Shutter glasses have been around for a long time. Perhaps now the time is right for them to start pushing into the mainstream. But NVIDIA isn't doing the technology any favors if they put something out there and let it fail. This technology needs to be developed and needs to be pervasive because it is just that cool. But until it works perfectly in a multitude of games or until 3D movies start hitting PCs near you, we have the potential for a set back. If GeForce 3D Vision is successful, however, that will open the door for us to really move forward with stereoscopic effects.
What we really need, rather than a proprietary solution, is something like stereoscopic support built in to DirectX and OpenGL that developers can tap into very easily. Relying on NVIDIA to discern the proper information and then handle rendering images for both eyes off of one scene is great as a stop gap, just like CUDA was a good interim solution before we had OpenCL. We need the API to be able to handle knowing if there is stereo hardware present and making it easy to generate images for both eyes while duplicating as little work as possible. Giving developers simple tools to make stereo effects cooler and more real or to embed hits about convergence and separation would be great as well.

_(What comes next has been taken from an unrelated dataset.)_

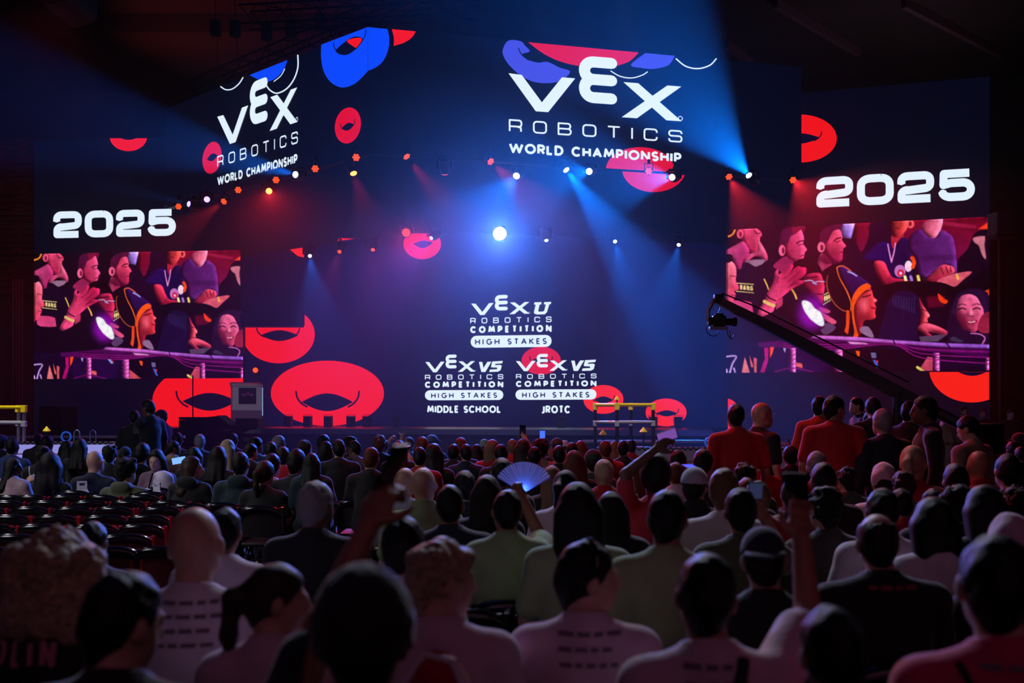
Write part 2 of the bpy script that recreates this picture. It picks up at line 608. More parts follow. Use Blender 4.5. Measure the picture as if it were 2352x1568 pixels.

And hopefully GeForce 3D Vision is a real step toward that future that can become viable right now. I could see some World of Warcraft devotees being really excited about it. Those out there like me who love 3D technology in every form will be excited by it. People who want to create there own stereo images or videos (there are lenses available for this and techniques you can improvise to make it work) will like it, but people waiting for 3D movies will need some content available at home first. But the guys who we would love to see drive the adoption of the technology might not be as into it. The hardcore gamers out there looking to upgrade will probably be better served at this point by going with a high end graphics card and a 30" display rather than a 120Hz monitor and shutter glasses.